When they choose not to, I presume [erroneously or not] that they really only feel comfortable talking about moral and political conflicts in the technical language of Durant’s “epistemologists”.

Like you, basically.

Otherwise, in the spirit of the thread, they would themselves explore the existential relationship between the behaviors they choose on this side of the grave and their imagined fate on the other side.

As this relates to the narrative they embrace [here and now] relating to God and religion.

Yes, this approach to determinism “works” for you. Somehow in your head there’s this “compatible” reconciliation between the immutably laws of matter and a conscious human mind choosing one behavior rather than another.

And, sure, sometimes I’m able stuff my own frame of mind into that too.

Just not all the time.

Think about dreams, for example. I don’t know about yours, but in mine, I am choosing what to do and how to react to others. It all seems so fucking real “at the time”. In the dream.
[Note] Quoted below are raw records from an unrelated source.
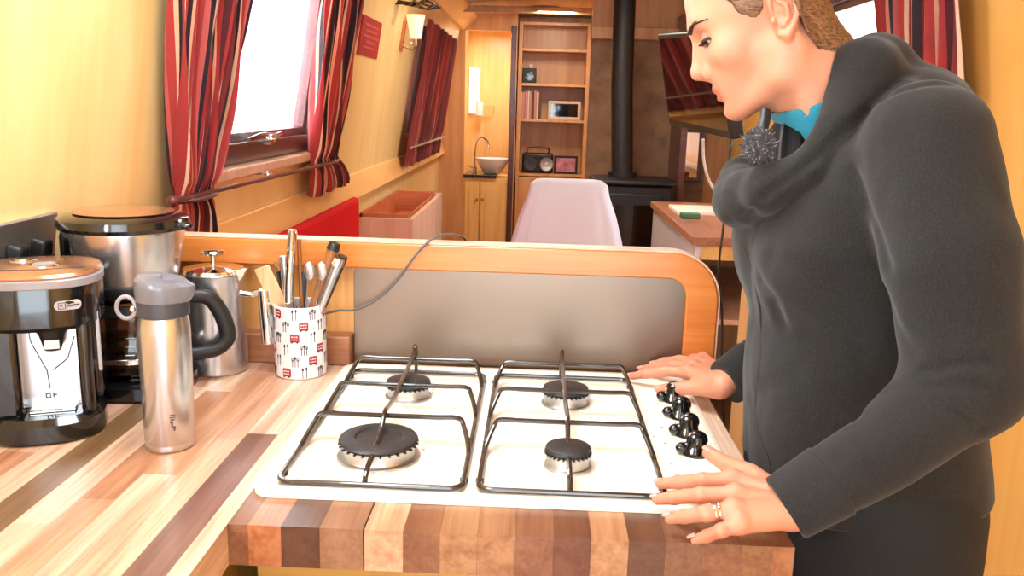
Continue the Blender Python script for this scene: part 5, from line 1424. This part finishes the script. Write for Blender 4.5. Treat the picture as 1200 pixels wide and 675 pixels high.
for pl, dep, r in [([(1088, 436), (1120, 426), (1152, 424)], .006, .005), ([(1090, 452), (1130, 452), (1165, 458)], .005, .005), ([(1092, 470), (1120, 482), (1148, 500)], .004, .005),
                   ([(1000, 205), (1012, 235), (1024, 262), (1040, 310)], .006, .006),
                   ([(890, 330), (905, 350), (915, 380)], .005, .008), ([(1008, 405), (1004, 440), (1002, 490)], .004, .005), ([(905, 300), (935, 312), (965, 330)], .003, .010),
                   ([(880, 470), (905, 452), (930, 440)], .003, .010), ([(953, 553), (962, 578), (973, 601)], .001, .0025),
                   ([(1110, 97), (1075, 100), (1045, 110), (1015, 130), (990, 152), (960, 182), (930, 206), (900, 226), (872, 258)], .0055, .0045),
                   ([(1060, 190), (1080, 240), (1085, 300)], -.003, .015), ([(1130, 380), (1150, 400), (1175, 405)], .003, .007), ([(1040, 345), (1050, 380), (1070, 410)], .003, .008)]:
    pts = [trace(u, v, hoodie) for u, v in pl]; pts = [p for p, ok in pts if ok]
    for a_, b_ in zip(pts[:-1], pts[1:]):
        if np.linalg.norm(a_-b_) < .12: _new.append((a_, b_, r, dep))
FOLDP[:] = _new
def tee(P):
    d = tneck(P)-.0015
    pl = ((P-CN.astype(np.float32))@(-CAX).astype(np.float32))
    d = smax(d, pl, .003)
    return smax(d, -(tneck(P)+.002), .001)
def cuffL(P):
    ax = WR-FM; ax = ax/np.linalg.norm(ax); d = chain(P, [WR-ax*.055, WR+ax*.006], [.0405, .0362]); t = (P-WR.astype(np.float32))@ax.astype(np.float32)
    d = smax(d, t-.009, .003); d = smax(d, -.050-t, .002)
    return smax(d, -chain(P, [WR-ax*.06, WR+ax*.06], [.030, .0285]), .002)
def cuffR(P):
    ax = R_WR-R_EL; ax = ax/np.linalg.norm(ax); d = chain(P, [R_WR-ax*.05, R_WR+ax*.006], [.039, .0355]); t = (P-R_WR.astype(np.float32))@ax.astype(np.float32)
    d = smax(d, t-.008, .004); return smax(d, -.05-t, .003)

def shell_cut(f, P): return f(P)
# body: head, neck, hands (fine) and the figure under the clothes (coarse)
hb_lo = HE-np.array([.175, .115, .16]); hb_hi = HE+np.array([.19, .125, .19])
hv, hq = nets(headf, hb_lo, hb_hi, .0014)
def cutneck(v, q, fn):
    keep = ~fn(v)[q].any(1); return v, q[keep]
hv, hq = cutneck(hv, hq, lambda v: ((v-np.array(NK[2]))@NAX) > .03)
lv, lq = nets(lhand, np.array([.10, -.14, .915]), np.array([.37, .13, 1.02]), .0012)
rv, rq = nets(rhand, np.array([.13, .28, .915]), np.array([.39, .53, 1.03]), .0013)
def core(P):
    d = slices(P, TZ, TF, TB, TW, -.022)
    d = smin(d, chain(P, [SH, UP, EL], [.045, .042, .036]), .03); d = smin(d, chain(P, [EL, FM, Lw+lw_dir*.6], [.036, .030, .022]), .01)
    d = smin(d, chain(P, [R_SH, R_EL, Rw+rw_dir*.6], [.045, .036, .022]), .02)
    d = smin(d, chain(P, [NK[1], NK[2], (.45, YC, 1.32)], [.050, .054, .06]), .02)
    for s in (-1, 1):
        y = YC+s*.085; d = smin(d, chain(P, [(.47, y, .86), (.475, y+s*.005, .50), (.50, y+s*.005, .07), (.40, y+s*.01, .045)], [.085, .052, .036, .03]), .02)
    return d
cv, cq = nets(core, np.array([.22, -.14, .01]), np.array([.72, .60, 1.42]), .008)
PEYE = [h2w(e) for e in EYE]
def tintf(v):
    c = np.ones((len(v), 3), np.float32); L_ = w2h(v.astype(np.float32)); x, y, z = L_[:, 0], np.abs(L_[:, 1]), L_[:, 2]
    g = lambda cx, cy, cz, r: np.exp(-((x-cx)**2+(y-cy)**2+(z-cz)**2)/(2*r*r))
    lipc = np.array((.84, .56, .56), np.float32)
    # lips
    lm = ((x > .082) & (y < .024) & (z < -.0405-.0*y-.35*np.maximum(y-.004, 0)) & (z > -.0695+.38*y)).astype(np.float32)*np.clip((.025-y)/.006, 0, 1)
    lm *= np.clip((x-.0835)/.004, 0, 1)
    c = c*(1-lm[:, None])+lipc*lm[:, None]
    bl = .14*g(.064, .046, -.018, .017)+.25*g(.118, 0, -.016, .012)+.3*g(-.018, .08, .01, .02)+.25*g(.10, .012, -.025, .007)
    c = c*(1-bl[:, None]*np.array([.05, .38, .38], np.float32))
    ey = .45*g(.090, .033, .030, .009); c = c*(1-ey[:, None]*np.array([.35, .5, .5], np.float32))
    # hands: rosier knuckles and tips, paler nails
    red = np.zeros(len(v), np.float32); 
    for J_, s in ((Lf, .5), (Rf, .5)):
        for js in J_:
            for p_ in (js[0], js[1], js[2]): red += s*np.exp(-((v-p_)**2).sum(1)/(2*.009**2))
    for p_ in list(Lm)+list(Rm)+[Lt[2], Lt[3], Rt[2], Rt[3]]: red += .45*np.exp(-((v-p_)**2).sum(1)/(2*.011**2))
    far = (v[:, 2] < 1.05); red = np.clip(red, 0, 1)*far
    c = c*(1-red[:, None]*np.array([.02, .22, .20], np.float32))
    c[far] *= np.array([1.0, .93, .93], np.float32)
    return c
person = mesh_from('person', [(hv, hq, 0), (lv, lq, 0), (rv, rq, 0), (cv, cq, 0)], [SKIN], color=tintf)
tag(person, 'woman in charcoal hooded top leaning with both hands on the hob and looking down', 'person')

def child(name, f, lo, hi, h, m, cut=None):
    v, q = nets(f, lo, hi, h)
    if cut is not None: v, q = cutneck(v, q, cut)
    return mesh_from(name, [(v, q, 0)], [m], parent=person)
hoodie_o = child('hooded_top', hoodie, np.array([.20, -.16, .82]), np.array([.74, .60, 1.50]), .0032, HOODIE)
child('t_shirt', tee, np.array([.24, .10, 1.25]), np.array([.50, .33, 1.46]), .0022, TEE)
child('cuff', cuffL, WR-.09, WR+.07, .002, CUFF); child('cuff', cuffR, R_WR-.09, R_WR+.07, .0022, CUFF)
def trousers(P):
    d = smin(slices(P, TZ, TF, TB, TW, -.010), rleg(P), .03); z = P[..., 2]
    d1 = smax(slices(P, TZ, TF, TB, TW, -.006), .74-z, .03); d = smin(d1, rleg(P), .03)
    d = smax(d, z-.93, .01); d = smax(d, .05-z, .004)
    return d+.0015*hsh(P, 45)
child('trousers', trousers, np.array([.28, -.0, .03]), np.array([.68, .45, .95]), .006, TROUS)
for s in (-1, 1):
    y = YC+s*.09
    def shoe(P, y=y):
        d = smin(ell(P, (.48, y, .045), (.075, .042, .045)), ell(P, (.40, y, .035), (.085, .045, .035)), .03); return smax(d, .006-P[..., 2], .003)
    child('shoe', shoe, np.array([.28, y-.07, 0]), np.array([.60, y+.07, .12]), .005, MT['black_m'])
# hair
ZX = np.array([-.12, -.085, -.075, -.045, -.038, -.032, -.018, -.003, .002, .010, .018, .036, .0385, .045, .062, .080, .10])
ZH = np.array([-.075, -.072, -.070, -.052, -.030, .046, .052, .048, .026, .020, .018, .034, .046, .060, .074, .088, .100])
def hairf(P):
    q = w2h(P); s = np.abs(q[..., 1]); line = np.interp(q[..., 0], ZX, ZH)
    d = headf(P)
    rib = .0005*np.sin((q[..., 2]+.35*q[..., 0])*420+3*np.sin(q[..., 0]*40))+.0003*np.sin((q[..., 2]+.25*q[..., 0])*1100+q[..., 1]*300)
    d = d-.0040+rib
    edge = line-q[..., 2]
    edge = edge+.0012*np.sin(q[..., 0]*900+4*np.sin(q[..., 0]*90))
    d = smax(d, edge*.8, .006)
    d = smax(d, -(q[..., 0]+.0)-.2, .01)
    # pulled-back knot
    return smin(d, ell(q, (-.098, 0, .095), (.034, .036, .032))+rib, .012)
child('hair', hairf, HE-np.array([.12, .13, .12]), HE+np.array([.20, .13, .20]), .0018, HAIR)

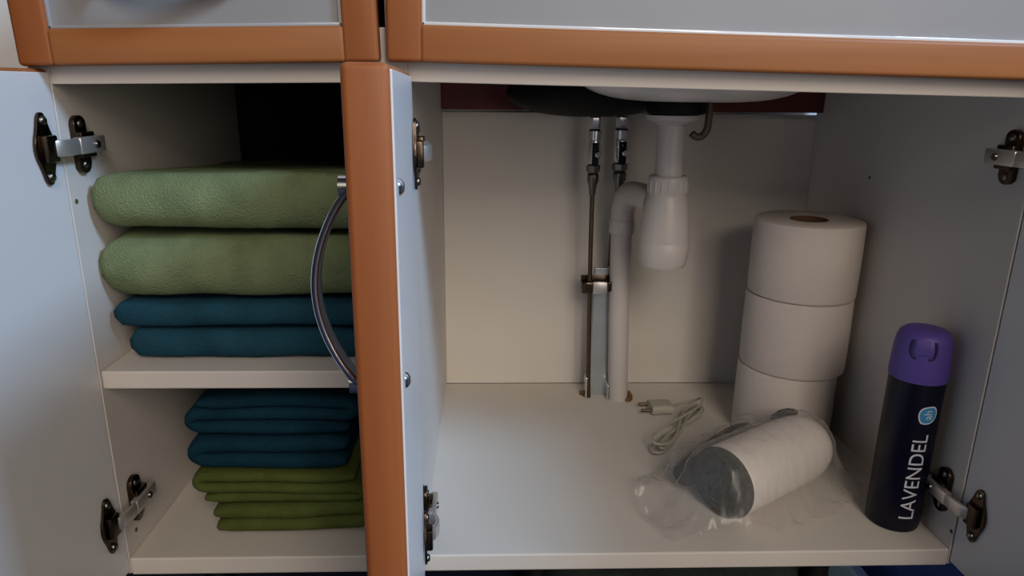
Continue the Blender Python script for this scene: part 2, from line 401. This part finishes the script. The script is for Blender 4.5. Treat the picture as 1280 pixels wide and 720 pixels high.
# ------------------------------------------------------------------ trap and waste pipe
trap = thing('bottle_trap', 'white plastic bottle trap with waste pipe running down to the cabinet floor', 'drain pipe', (0.5345, 0.25, 0.39))
tx, ty = 0.5350, 0.25
bm = bmesh.new(); lathe(bm, [(0.0, 0.300), (0.0158, 0.300), (0.0158, 0.378), (0.0175, 0.380), (0.0285, 0.384), (0.0295, 0.3895), (0.0, 0.3895)], (tx, ty, 0), seg=36)
obj('tailpiece', bm, PVC, trap, smooth=40)
bm = bmesh.new()
pr = [(0.0, 0.322), (0.0200, 0.322), (0.0222, 0.320), (0.0226, 0.3165), (0.0226, 0.302), (0.0215, 0.300), (0.0, 0.300)]
lathe(bm, pr, (tx, ty, 0), seg=36)
for k in range(18):
    a = 2 * PI * k / 18; cyl(bm, (tx + 0.0222 * math.cos(a), ty + 0.0222 * math.sin(a), 0.303), (tx + 0.0222 * math.cos(a), ty + 0.0222 * math.sin(a), 0.3165), 0.0012, 6)
obj('slip_nut', bm, PVC, trap, smooth=30)
bm = bmesh.new()
pr = [(0, 0.302), (0.0215, 0.302), (0.0235, 0.298), (0.0255, 0.285), (0.0283, 0.268), (0.0296, 0.252), (0.0292, 0.246), (0.0292, 0.2445), (0.0300, 0.243), (0.0296, 0.232), (0.0284, 0.220), (0.0262, 0.2155), (0.020, 0.2140), (0, 0.2135)]
lathe(bm, pr, (tx, ty, 0), seg=44); obj('trap_bottle', bm, PVC, trap, smooth=40)
bm = bmesh.new()
tube(bm, smoothpts([(0.522, 0.262, 0.291), (0.512, 0.290, 0.293), (0.505, 0.318, 0.290), (0.502, 0.335, 0.276), (0.5015, 0.340, 0.255), (0.5015, 0.340, 0.240)], 6), 0.0150, 22)
obj('elbow', bm, PVC, trap, smooth=60)
bm = bmesh.new(); lathe(bm, [(0.0165, 0.236), (0.0165, 0.252), (0.0150, 0.254)], (0.5015, 0.340, 0), seg=28); obj('elbow_collar', bm, PVC, trap, smooth=40)
bm = bmesh.new(); tube(bm, [(0.5015, 0.340, 0.245), (0.5040, 0.340, 0.12), (0.5090, 0.340, -0.005)], 0.0138, 24); obj('waste_pipe', bm, PVC, trap, smooth=60)
bm = bmesh.new(); tube(bm, [(0.510 + 0.0165 * math.cos(a), 0.341 + 0.017 * math.sin(a), 0.0025 + 0.0015 * math.sin(3 * a)) for a in [2 * PI * k / 20 for k in range(-3, 9)]], 0.0036, 8); obj('foam_sleeve', bm, RUST, trap, smooth=60)['label'] = 'torn brown sleeve around the pipe base'

# ------------------------------------------------------------------ water supplies
def valve(name, label, x0, y0, ztop, pts, zs, sc):
    t = thing(name, label, 'water pipe', (x0, y0, 0), 'water supply pipes under the basin')
    b = bmesh.new(); tube(b, smoothpts(pts, 6), 0.0030, 12); obj('tube', b, COPPER, t, smooth=60)
    b = bmesh.new(); cyl(b, (x0, y0, zs[0]), (x0, y0, ztop), 0.0036, 14); obj('tap_tail', b, COPPER, t, smooth=40)
    b = bmesh.new()
    lathe(b, [(0, zs[0] - 0.013), (0.0062 * sc, zs[0] - 0.013), (0.0070 * sc, zs[0] - 0.011), (0.0070 * sc, zs[0] - 0.001), (0.0055 * sc, zs[0] + 0.001), (0, zs[0] + 0.001)], (x0, y0, 0), seg=6)
    lathe(b, [(0, zs[0] - 0.028), (0.0082 * sc, zs[0] - 0.028), (0.0085 * sc, zs[0] - 0.017), (0.0060 * sc, zs[0] - 0.0145), (0, zs[0] - 0.0145)], (x0, y0, 0), seg=20)
    each('compression_nut', b, CHROME, t, smooth=25)
    b = bmesh.new(); lathe(b, [(0, zs[0] - 0.058), (0.0062 * sc, zs[0] - 0.058), (0.0080 * sc, zs[0] - 0.052), (0.0088 * sc, zs[0] - 0.036), (0.0078 * sc, zs[0] - 0.029), (0, zs[0] - 0.029)], (x0, y0, 0), seg=24)
    cyl(b, (x0, y0, zs[0] - 0.045), (x0 + 0.004, y0 - 0.0135, zs[0] - 0.045), 0.0042, 12, 0.001)
    obj('shutoff_body', b, CHROME, t, smooth=35)
    b = bmesh.new(); box(b, x0 - 0.0035 * sc, x0 + 0.0045 * sc, y0 - 0.0105, y0 - 0.0070, zs[0] - 0.058, zs[0] - 0.031, bev=0.0012); obj('lever', b, BLACK, t, smooth=35)
    b = bmesh.new()
    lathe(b, [(0, zs[0] - 0.070), (0.0062 * sc, zs[0] - 0.070), (0.0088 * sc, zs[0] - 0.067), (0.0088 * sc, zs[0] - 0.060), (0.0062 * sc, zs[0] - 0.0585), (0, zs[0] - 0.0585)], (x0, y0, 0), seg=8)
    lathe(b, [(0, zs[0] - 0.098), (0.0040, zs[0] - 0.098), (0.0052 * sc, zs[0] - 0.086), (0.0075 * sc, zs[0] - 0.080), (0.0075 * sc, zs[0] - 0.072), (0.006 * sc, zs[0] - 0.070), (0, zs[0] - 0.070)], (x0, y0, 0), seg=18)
    each('lower_nut', b, STEEL, t, smooth=30)
    return t
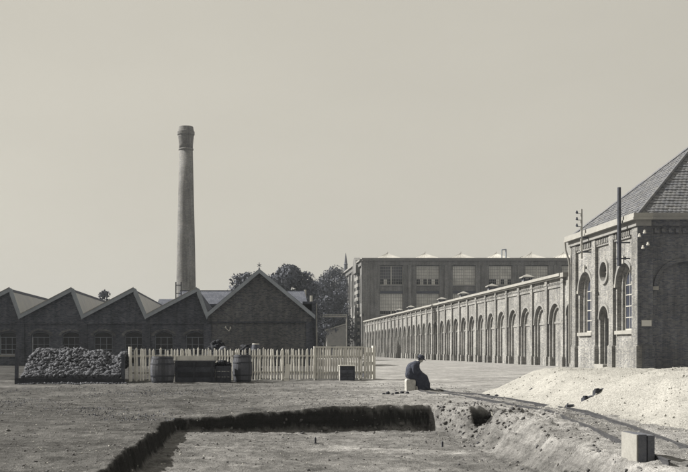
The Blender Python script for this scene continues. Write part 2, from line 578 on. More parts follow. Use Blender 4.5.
def axis(parts):
    out = []
    for a, b, s in parts:
        out += list(np.arange(a, b - 1e-6, s))
    out.append(parts[-1][1])
    return np.array(out)
gx = axis([(-1500, -300, 200), (-300, -60, 30), (-60, -14, 4), (-14, -3, 0.16), (-3, 7.6, 0.045), (7.6, 14, 0.16), (14, 60, 3), (60, 300, 30), (300, 1500, 200)])
gy = axis([(-60, 6, 6), (6, 11, 0.5), (11, 26.5, 0.05), (26.5, 40, 0.13), (40, 60, 0.5), (60, 130, 5), (130, 400, 30), (400, 2500, 350)])
XX, YY = np.meshgrid(gx, gy)
ZZ = gz(XX, YY)
nx, ny = len(gx), len(gy)
GV = np.stack([XX.ravel(), YY.ravel(), ZZ.ravel()], -1)
ii = (np.arange(ny - 1)[:, None] * nx + np.arange(nx - 1)[None]).ravel()
GF = np.stack([ii, ii + 1, ii + nx + 1, ii + nx], -1)
gme = raw_mesh('yard_ground', GV, GF, 'ground', True)
# pale trodden road along the arcade, darker earth in the yard to the left: the soil's own colour; pit faces and ground behind the fence carry painted shade
px_ = XX.ravel(); py_ = YY.ravel()
pale = 0.30 + 0.62 * sstep(-1.5, 6.5, px_ - 0.07 * (py_ - 30) + 1.5 * fbm(px_ * 0.3, py_ * 0.3, 81))
pale = np.maximum(pale, 0.9 * sstep(40, 60, py_) * sstep(4, 9, px_))
dd = pit_depth(px_, py_)
pale = pale * (1 - dd) + dd * (0.62 + 0.25 * fbm(px_ * 0.8, py_ * 1.6, 82))
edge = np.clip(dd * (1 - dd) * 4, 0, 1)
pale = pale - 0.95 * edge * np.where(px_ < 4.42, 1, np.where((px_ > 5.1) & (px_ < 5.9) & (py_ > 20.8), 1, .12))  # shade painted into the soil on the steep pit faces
pale = np.where((py_ > 46.5) & (py_ < 92) & (px_ < 5.5), 0.12, pale)  # shade behind the fence painted into the ground colour
TCL = np.polyfit([11.5, 13, 16, 18.8, 22, 26, 30, 34], [5.25, 5.55, 6.02, 6.36, 6.58, 6.55, 6.3, 6.1], 4)
pale = pale - .18 * (1 - sstep(.30, .44, np.abs(px_ - np.polyval(TCL, np.clip(py_, 11, 34))))) * (py_ < 34) * (py_ > 10)
pale = np.where((py_ > 36) & (py_ < 42) & (px_ < 4), pale + 0.08, pale)
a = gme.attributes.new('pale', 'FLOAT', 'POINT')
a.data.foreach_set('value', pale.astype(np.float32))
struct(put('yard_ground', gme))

def gzf(x, y):
    return float(gz(np.array([x]), np.array([y]))[0])

# ------------------------------------------------------------------ arcade wall (faces -X, runs into depth)
AX = 26.6
BAY = 4.5
Y0 = 84.0 - 2.7          # near end of the arcade, against the corner building
NB_ = 31
root = thing('arcade_wall', 'long pale brick factory wall of tall blind arches with light coping', 'wall',
             (AX, 84.0 + BAY * NB_, 0), R(-90))
L = BAY * NB_
# local x runs from the far end (0) to the near end (L); the face looks along local -y
pil = MB()
pil.box(-0.33, 0.33, 0.0, 0.9, 0.8, 7.5)
pil_me = pil.mesh('pilaster', 'brick_arcade')
pl_me = MB().box(-0.46, 0.46, -0.1, 0.8, -0.1, 0.8).prism([(-0.46, 0.8), (0.46, 0.8), (0.36, 0.9), (-0.36, 0.9)], -0.05, 0.0).mesh('plinth', 'brick_arcade')
cap_me = MB().box(-0.42, 0.42, -0.05, 0.5, 7.05, 7.2).mesh('pilaster_cap', 'brick_arcade')
h = BAY / 2
ord1 = MB().arch_plate(-h + .36, h - .36, -0.1, 6.75, 0.19, 0.37, 0, 1.60, 3.8).mesh('arch_order', 'brick_arcade')
ord2 = MB().arch_plate(-1.66, 1.66, -0.1, 5.6, 0.37, 0.54, 0, 1.26, 3.8, ends=False).mesh('inner_order', 'brick_arcade')
hood = MB().ring(0, 3.8, 1.60, 1.80, 0.10, 0.19).mesh('hood_mould', 'stone_grey')
panel = MB().box(-1.45, 1.45, 0.54, 0.7, -0.1, 5.3).mesh('blind_panel', 'brick_arcade')
imp = MB().box(-1.26, 1.26, 0.47, 0.54, 3.68, 3.86).box(-h + .36, -1.60, 0.10, 0.19, 3.7, 3.86).box(1.60, h - .36, 0.10, 0.19, 3.7, 3.86).mesh('impost_band', 'stone_grey')
fr = MB().box(-h + .36, h - .36, 0.09, 0.36, 6.75, 7.0)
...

However distorted or improbable “my” behaviors unfold.

Really, how do you go about measuring how real things seem to be in the dream compared to our waking hours?

In other words, to what extent are the behaviors I choose upon waking really my own: Wholly, freely, autonomously?

Either this exchange is unfolding in accordance with folks able to freely choose these particular words, rather than those, or whatever the words turn out to be were only the words that could ever have been chosen. If mind is itself wholly embedded in the immutable laws of matter.

And then on a religious thread there’s the part about reconciling the autonomy of mere mortals with an alleged omniscient God.